Effects of pressure and surface initiation efficiency on the flowing H2O2+ NO2+ CO + N2 chain reaction system

Abstract

The yields of CO₂ from the H₂O₂+ NO₂+ CO reaction system in flowing carrier gas at 298 K have been measured at total pressures (P) of 13.3, 40.0 and 93.3 kPa. The variations of the yield as functions of [NO₂] and [S](S = acetaldehyde or diethyl ether) have been shown to indicate that the efficiency of conversion of H₂O₂ to OH radicals in the heterogeneous initial step H₂O₂+ NO₂→ OH + HNO₃(1) is independent of total pressure for a particular surface activity. The results are consistent with the pressure dependence of k₂ for the propagation step CO + OH → CO₂+ H (2) indicated by other work. For the rate constant of the termination reaction OH + NO₂(+ M)→ HNO₃(+ M)(4) low apparent values (k′₄) are indicated compared with literature values of k₄. At P= 40.0 kPa, for three surfaces of apparent efficiencies of ca. 20%, ca. 53% and ca. 81% in converting H₂O₂ to OH in reaction (1), k′₄/k₄ values were ca. 0.45, ca. 0.65 and ca. 0.85, respectively.

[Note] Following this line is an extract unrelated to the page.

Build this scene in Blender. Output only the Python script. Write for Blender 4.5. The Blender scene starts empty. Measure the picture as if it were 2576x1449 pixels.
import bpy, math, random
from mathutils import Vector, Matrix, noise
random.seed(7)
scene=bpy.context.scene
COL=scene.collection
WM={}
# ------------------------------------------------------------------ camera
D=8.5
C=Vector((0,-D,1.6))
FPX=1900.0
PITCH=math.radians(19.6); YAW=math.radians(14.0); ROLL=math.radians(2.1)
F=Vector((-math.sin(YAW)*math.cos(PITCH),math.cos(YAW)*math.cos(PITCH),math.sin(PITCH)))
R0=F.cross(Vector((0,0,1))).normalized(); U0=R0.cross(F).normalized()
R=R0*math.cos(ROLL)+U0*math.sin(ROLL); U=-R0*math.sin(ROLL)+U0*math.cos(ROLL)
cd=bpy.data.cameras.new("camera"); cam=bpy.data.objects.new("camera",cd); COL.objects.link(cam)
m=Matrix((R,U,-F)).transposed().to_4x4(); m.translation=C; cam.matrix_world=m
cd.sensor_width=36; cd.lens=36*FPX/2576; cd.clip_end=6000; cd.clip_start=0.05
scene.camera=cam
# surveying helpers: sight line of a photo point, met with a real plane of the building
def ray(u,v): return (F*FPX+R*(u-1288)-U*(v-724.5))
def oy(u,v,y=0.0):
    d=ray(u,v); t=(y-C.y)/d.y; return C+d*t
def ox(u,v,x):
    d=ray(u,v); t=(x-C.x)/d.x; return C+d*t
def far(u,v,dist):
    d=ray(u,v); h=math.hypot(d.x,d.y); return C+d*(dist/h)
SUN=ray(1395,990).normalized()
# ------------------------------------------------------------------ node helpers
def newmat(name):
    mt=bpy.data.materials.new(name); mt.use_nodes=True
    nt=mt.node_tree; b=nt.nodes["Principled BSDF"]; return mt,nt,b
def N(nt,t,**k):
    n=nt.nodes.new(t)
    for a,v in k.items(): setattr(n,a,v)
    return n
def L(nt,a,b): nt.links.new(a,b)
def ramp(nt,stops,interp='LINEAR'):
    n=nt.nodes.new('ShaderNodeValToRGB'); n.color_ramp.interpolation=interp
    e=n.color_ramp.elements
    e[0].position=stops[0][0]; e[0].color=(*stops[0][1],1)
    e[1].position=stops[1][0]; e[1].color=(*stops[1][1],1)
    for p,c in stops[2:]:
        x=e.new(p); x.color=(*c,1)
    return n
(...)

This trend is interpreted in terms of decreasing activity of these surfaces for adsorption of H₂O₂, producing decreasingly localized reaction zones: depletion of [NO₂] in the reaction zone depresses k′₄/k₄ while increased surface concentrations of H₂O₂ decrease the apparent H₂O₂ to OH conversion efficiency by inducing an additional route for destruction of the active centre involved in reaction (1).